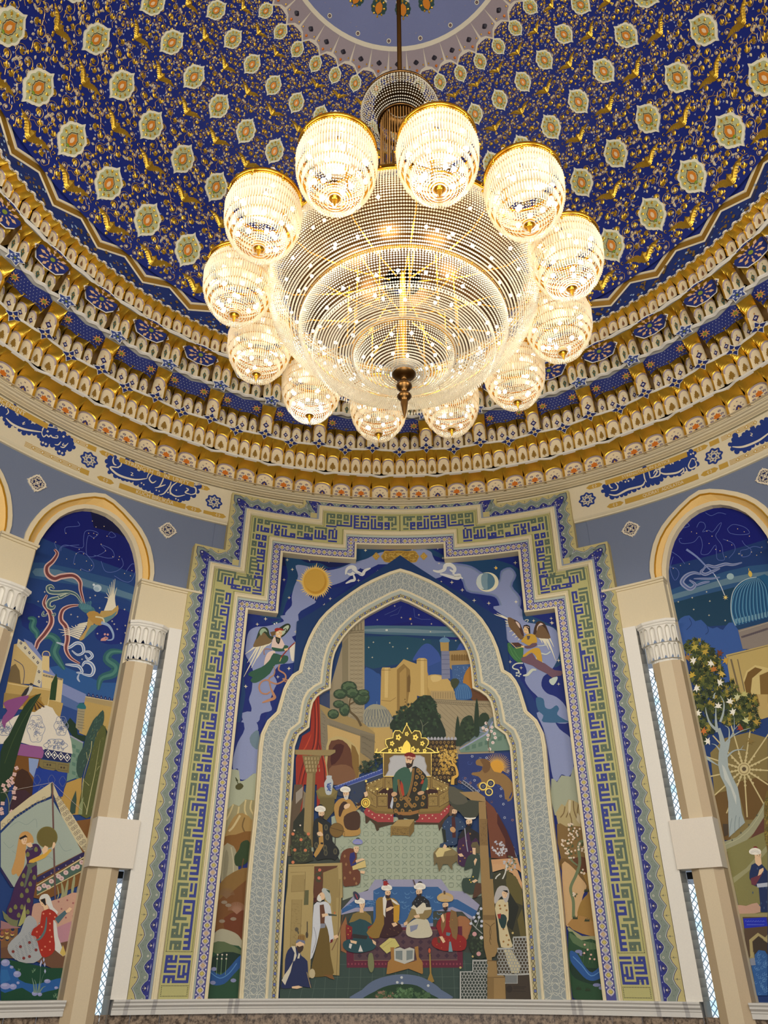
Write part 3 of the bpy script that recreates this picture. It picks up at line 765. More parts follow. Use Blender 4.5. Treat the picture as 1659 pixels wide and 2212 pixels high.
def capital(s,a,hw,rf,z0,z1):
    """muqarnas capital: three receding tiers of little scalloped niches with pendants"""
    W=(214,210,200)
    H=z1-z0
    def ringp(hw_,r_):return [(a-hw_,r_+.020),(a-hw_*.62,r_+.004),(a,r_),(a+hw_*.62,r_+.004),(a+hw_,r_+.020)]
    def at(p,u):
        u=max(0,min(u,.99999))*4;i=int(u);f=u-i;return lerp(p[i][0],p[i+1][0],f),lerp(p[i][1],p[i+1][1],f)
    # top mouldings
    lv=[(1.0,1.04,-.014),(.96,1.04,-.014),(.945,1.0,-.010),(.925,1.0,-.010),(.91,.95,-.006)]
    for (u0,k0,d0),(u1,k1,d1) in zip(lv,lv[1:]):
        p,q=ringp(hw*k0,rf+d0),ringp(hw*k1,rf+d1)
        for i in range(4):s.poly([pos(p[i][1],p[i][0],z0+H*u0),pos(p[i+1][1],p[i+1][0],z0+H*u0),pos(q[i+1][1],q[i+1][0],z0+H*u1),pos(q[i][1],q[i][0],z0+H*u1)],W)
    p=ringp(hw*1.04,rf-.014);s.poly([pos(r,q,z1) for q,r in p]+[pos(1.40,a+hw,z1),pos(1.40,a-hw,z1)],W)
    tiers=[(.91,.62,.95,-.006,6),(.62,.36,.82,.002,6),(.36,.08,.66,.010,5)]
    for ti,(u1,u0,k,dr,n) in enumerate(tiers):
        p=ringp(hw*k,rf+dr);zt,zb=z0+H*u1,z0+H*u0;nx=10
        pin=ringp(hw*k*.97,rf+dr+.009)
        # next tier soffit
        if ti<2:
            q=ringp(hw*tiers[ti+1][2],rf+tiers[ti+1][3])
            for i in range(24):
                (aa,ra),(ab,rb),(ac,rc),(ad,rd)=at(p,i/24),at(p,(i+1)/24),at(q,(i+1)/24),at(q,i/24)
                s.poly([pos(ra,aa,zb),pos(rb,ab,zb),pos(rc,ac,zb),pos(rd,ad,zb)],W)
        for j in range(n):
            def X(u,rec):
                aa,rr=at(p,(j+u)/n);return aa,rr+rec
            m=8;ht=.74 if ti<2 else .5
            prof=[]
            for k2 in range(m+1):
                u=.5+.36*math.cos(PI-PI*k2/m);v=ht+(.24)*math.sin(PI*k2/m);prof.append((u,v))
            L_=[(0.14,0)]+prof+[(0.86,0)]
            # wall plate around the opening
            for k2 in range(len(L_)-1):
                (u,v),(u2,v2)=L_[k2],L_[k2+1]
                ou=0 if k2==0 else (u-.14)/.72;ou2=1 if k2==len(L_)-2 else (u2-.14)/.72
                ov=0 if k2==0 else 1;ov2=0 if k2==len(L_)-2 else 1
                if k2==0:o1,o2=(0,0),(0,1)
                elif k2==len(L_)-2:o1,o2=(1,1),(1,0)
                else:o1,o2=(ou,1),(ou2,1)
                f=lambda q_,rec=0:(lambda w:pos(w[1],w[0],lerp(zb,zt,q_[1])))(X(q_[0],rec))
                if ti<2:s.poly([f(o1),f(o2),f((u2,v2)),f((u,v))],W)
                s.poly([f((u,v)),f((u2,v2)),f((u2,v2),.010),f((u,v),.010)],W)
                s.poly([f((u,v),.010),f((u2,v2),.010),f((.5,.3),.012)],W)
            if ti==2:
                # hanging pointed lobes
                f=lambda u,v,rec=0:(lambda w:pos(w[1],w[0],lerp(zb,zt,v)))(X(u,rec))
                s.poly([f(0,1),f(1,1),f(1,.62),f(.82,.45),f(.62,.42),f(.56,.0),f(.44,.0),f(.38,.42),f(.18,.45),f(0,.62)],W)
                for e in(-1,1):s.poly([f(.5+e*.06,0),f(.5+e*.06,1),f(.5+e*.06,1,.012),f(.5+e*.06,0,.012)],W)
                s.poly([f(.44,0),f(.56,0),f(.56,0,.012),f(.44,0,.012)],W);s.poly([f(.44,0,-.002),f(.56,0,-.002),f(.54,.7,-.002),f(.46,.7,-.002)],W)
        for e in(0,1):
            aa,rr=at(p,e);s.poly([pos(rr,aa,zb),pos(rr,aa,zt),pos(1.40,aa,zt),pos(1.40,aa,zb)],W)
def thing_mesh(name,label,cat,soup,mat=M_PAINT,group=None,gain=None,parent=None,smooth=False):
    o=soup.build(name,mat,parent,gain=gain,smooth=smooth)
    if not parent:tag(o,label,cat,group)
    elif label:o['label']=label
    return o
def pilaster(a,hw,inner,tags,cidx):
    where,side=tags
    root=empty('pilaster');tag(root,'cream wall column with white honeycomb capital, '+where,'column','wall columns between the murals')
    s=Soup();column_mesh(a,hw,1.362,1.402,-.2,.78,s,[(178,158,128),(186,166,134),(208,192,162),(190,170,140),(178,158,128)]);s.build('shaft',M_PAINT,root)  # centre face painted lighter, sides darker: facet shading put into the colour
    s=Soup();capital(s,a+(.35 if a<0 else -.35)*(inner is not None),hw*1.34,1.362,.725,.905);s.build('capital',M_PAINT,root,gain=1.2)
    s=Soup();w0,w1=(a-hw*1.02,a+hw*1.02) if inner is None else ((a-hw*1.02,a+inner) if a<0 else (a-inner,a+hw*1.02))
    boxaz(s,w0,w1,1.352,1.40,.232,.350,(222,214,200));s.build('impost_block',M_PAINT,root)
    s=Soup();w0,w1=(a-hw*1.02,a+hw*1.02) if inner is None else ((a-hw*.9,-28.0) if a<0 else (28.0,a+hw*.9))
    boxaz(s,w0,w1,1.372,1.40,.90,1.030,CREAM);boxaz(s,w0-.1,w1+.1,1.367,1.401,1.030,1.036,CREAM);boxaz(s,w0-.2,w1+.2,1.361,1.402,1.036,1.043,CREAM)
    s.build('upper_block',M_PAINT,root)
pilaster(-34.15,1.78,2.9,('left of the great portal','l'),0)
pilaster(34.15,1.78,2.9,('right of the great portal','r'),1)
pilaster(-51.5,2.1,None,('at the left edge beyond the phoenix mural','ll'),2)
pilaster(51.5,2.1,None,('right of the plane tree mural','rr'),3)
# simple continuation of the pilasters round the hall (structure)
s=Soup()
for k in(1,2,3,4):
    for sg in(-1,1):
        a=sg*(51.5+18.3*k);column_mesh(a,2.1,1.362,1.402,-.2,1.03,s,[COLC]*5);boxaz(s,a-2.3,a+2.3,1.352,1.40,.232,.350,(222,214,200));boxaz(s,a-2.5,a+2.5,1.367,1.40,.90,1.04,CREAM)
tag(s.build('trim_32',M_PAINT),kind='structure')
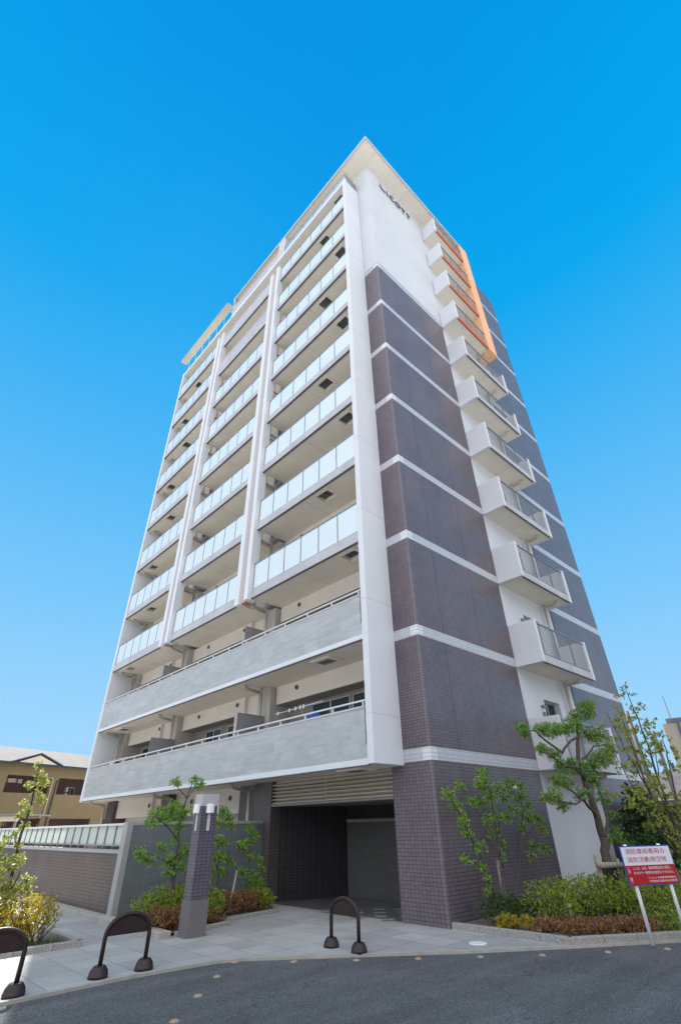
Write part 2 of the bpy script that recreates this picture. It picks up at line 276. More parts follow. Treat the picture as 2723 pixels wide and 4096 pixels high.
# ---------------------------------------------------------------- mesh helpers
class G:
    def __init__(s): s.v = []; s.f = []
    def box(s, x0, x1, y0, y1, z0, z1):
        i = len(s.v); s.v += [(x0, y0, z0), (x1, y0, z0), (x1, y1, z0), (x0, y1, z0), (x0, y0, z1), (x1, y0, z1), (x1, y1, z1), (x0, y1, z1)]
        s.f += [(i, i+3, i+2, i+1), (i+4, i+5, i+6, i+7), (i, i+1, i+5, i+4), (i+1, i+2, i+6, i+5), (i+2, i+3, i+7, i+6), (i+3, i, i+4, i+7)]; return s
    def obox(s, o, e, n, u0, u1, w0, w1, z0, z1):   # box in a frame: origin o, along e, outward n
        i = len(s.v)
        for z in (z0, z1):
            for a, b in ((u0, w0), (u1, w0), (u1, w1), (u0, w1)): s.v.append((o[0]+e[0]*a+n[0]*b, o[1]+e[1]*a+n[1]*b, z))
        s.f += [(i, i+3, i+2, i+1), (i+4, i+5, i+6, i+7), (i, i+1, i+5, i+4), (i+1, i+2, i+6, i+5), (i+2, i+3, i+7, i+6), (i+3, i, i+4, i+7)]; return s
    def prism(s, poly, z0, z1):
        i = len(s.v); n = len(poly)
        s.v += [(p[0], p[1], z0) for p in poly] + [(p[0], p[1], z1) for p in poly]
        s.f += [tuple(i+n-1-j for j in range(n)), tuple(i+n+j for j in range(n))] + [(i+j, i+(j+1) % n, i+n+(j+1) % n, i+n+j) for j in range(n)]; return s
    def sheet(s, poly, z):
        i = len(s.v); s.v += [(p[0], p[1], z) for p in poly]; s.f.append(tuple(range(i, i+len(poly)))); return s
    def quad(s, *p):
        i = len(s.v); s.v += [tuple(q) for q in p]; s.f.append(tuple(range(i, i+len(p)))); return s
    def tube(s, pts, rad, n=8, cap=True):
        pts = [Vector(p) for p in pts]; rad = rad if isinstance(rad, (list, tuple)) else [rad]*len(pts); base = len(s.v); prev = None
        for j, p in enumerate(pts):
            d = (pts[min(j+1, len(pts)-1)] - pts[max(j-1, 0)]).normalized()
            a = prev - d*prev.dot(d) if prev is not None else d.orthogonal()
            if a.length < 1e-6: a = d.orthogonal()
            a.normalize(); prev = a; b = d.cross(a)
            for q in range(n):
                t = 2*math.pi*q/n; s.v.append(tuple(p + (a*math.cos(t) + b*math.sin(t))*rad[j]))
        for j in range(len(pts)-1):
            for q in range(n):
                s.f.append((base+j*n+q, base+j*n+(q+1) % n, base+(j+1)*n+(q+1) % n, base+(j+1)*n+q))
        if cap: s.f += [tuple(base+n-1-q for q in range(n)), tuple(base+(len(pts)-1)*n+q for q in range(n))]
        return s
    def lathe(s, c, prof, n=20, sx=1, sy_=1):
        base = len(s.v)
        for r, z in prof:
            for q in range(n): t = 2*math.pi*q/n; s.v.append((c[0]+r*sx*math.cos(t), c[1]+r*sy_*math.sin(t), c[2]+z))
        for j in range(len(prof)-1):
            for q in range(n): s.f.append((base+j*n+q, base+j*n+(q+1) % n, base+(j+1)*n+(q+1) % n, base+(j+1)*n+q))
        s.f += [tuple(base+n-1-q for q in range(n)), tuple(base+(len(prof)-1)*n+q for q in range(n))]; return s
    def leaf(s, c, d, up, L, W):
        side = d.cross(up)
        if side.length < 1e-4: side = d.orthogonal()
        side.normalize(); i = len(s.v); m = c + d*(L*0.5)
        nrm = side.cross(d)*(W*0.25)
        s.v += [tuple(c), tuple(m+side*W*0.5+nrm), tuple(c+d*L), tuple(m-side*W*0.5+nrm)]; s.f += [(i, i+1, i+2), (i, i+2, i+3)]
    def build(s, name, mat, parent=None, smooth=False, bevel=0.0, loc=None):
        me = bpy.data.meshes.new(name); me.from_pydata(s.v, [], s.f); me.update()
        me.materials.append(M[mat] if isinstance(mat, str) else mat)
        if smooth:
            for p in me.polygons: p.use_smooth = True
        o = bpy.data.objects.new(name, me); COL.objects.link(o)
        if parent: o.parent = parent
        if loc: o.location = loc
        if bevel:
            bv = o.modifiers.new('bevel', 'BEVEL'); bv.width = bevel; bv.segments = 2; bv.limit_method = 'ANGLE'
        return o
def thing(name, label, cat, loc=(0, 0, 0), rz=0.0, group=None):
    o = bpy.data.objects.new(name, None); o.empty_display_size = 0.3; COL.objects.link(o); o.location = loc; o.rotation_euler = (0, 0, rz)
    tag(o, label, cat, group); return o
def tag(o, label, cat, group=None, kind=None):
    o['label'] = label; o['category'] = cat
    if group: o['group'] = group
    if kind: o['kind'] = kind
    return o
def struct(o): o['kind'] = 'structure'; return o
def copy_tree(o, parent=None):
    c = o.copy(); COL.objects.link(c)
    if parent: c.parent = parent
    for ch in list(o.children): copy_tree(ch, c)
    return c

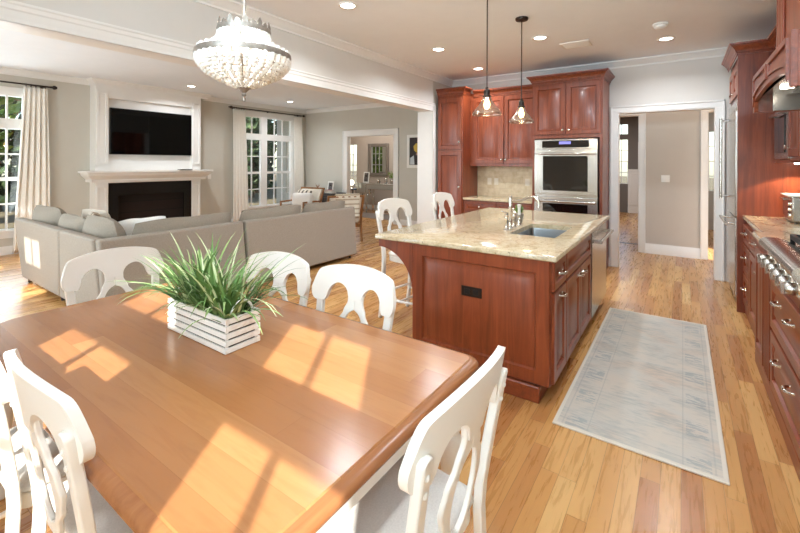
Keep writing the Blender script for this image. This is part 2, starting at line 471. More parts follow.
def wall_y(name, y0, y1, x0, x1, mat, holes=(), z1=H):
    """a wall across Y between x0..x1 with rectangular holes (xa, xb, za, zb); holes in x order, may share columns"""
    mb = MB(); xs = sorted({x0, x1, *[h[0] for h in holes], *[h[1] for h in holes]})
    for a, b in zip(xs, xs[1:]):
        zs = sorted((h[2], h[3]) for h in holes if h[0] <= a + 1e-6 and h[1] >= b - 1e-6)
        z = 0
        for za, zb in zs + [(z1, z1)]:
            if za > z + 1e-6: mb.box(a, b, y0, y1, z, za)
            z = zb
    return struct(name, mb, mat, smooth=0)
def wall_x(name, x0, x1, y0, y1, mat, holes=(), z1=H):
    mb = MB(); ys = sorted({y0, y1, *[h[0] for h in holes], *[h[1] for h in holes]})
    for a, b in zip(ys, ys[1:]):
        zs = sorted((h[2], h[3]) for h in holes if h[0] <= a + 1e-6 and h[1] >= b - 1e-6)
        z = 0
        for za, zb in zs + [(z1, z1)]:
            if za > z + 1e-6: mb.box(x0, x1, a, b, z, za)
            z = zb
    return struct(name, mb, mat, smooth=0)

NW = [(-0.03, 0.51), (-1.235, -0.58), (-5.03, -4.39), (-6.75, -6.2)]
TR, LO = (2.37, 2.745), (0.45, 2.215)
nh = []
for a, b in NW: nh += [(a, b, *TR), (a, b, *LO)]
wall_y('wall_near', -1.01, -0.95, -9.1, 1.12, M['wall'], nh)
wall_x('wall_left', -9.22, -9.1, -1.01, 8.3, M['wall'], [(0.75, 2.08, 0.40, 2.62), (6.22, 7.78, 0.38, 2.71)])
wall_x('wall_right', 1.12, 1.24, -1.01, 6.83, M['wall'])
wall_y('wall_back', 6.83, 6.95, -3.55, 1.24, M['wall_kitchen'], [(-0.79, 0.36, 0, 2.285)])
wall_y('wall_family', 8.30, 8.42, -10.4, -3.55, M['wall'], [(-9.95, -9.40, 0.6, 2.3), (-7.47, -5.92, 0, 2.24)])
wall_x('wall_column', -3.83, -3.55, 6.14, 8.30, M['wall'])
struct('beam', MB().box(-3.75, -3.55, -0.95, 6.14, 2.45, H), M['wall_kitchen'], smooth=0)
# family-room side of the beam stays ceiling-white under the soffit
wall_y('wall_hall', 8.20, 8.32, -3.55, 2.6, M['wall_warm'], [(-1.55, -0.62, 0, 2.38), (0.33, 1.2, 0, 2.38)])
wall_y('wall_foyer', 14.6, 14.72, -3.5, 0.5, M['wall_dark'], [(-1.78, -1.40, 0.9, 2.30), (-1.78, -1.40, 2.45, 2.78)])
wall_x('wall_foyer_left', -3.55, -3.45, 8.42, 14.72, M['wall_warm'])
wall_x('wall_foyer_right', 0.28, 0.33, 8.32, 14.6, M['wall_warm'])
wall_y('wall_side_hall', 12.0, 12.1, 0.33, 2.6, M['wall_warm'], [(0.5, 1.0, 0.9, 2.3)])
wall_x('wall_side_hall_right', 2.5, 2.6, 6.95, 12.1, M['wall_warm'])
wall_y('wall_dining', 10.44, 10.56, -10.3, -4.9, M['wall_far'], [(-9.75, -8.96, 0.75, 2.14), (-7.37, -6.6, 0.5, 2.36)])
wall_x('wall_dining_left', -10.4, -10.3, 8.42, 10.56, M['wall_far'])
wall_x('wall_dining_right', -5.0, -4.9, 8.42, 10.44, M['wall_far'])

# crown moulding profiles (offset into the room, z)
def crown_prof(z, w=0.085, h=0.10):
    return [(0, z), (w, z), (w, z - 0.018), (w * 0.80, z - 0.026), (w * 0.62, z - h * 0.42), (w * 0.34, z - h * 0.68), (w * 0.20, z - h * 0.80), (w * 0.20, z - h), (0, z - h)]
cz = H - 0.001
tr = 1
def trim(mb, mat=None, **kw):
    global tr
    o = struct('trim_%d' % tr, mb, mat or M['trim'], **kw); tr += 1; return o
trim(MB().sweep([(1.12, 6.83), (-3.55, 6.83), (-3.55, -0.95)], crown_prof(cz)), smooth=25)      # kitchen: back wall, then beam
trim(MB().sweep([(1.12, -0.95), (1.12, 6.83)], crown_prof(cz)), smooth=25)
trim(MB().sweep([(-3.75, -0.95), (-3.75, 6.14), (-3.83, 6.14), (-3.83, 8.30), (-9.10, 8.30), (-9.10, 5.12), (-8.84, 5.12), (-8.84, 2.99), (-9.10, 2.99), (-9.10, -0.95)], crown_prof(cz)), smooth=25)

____

* **EXERCISE OBJECTIVE**:
Your task is to list each line of the records with the word "recreates".

* **TASK RESULT**:
Write part 3 of the bpy script that recreates this picture. It picks up at line 765. More parts follow. Use Blender 4.5. Treat the picture as 1659 pixels wide and 2212 pixels high.
Write part 2 of the bpy script that recreates this picture. It picks up at line 276. More parts follow. Treat the picture as 2723 pixels wide and 4096 pixels high.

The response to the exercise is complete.